Sleep Deprivation, toddlers and yearning for sleep
It’s just 7am as I write this, sat on the sofa with my toddler. Nursery Rhymes playing, a giant mug of tea in my hands, and a plate of toast between us. We’re not usually up so early, we awoke to take one of the girls across town for her college bus {pulled ligaments in her knee mean she’s on a brace and on crutches and can’t carry all her bags}.
It’s raining, and I am tired. SO tired.
When you have a newborn, sleep deprivation is to be expected. Yet, society seems to have convinced us that by the time our babies are a few months old they should be sleeping all night long and we’ll be well-rested. As a new Mama 18 years ago, I fully believed that’s what happened. To be fair, my first daughter was one of those babies who just slept. She slept twelve hours a night from around 8 weeks old – no matter what. I thought this parenting lark was easy. Oh how wrong I was…
The rest of my babies haven’t had such a great love of sleeping as she did, meaning it has been YEARS since I slept all night long. I’m sure there have been a handful of nights here and there in between babies when I must have slept all night long.

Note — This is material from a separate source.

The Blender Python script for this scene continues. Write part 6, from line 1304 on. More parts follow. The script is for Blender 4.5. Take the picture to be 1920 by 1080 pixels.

My second was still getting me up when the third was born. When the fourth was born number three was still in my bed, so while I probably slept fairly well, it was still disturbed. The fourth was still in my bed when the fifth was born…
So it could be possibly almost fifteen years since I had a good nights sleep. Yikes. And to think I wonder why I am so tired…
For the most part I am used to it, and my body can cope. Oren usually wakes when I get into bed, then a couple of times through the night. More often than not I don’t really wake for those night feeds, just roll over, pop a boob in his mouth and go back to sleep. Then we’ll get the odd couple of nights when he thinks he’s a newborn again and wants to feed every hour.
Mama’s just have to power through this sleep deprivation. There isn’t the support of a village anymore to support us, we still have to work, look after the kids, run a house, and do a million other tasks every day, regardless of how little sleep we have had. If we mention we are tired, we get told to quit breastfeeding, put them in their own beds, leave them to cry it out… none of which are solutions that I would even think about. The benefits of extended breastfeeding are so well known, and co-sleeping is such a beautiful experience. CIO is something I would never ever consider… leaving my baby to cry themselves to sleep, putting them into survival mode and leaving them stressed and scared is not my idea of good parenting.
If a Mama tells you she is tired, instead of trying to offer her solutions, offer her empathy. Remind her it’s normal for our babies and toddlers to wake frequently. Ask if you can do anything to help… watch the little ones so she can have a nap, run some errands, send her for a soak in the bath, cook her dinner. Just because it is a toddler keeping her awake and not a newborn, the sleep deprivation is still real.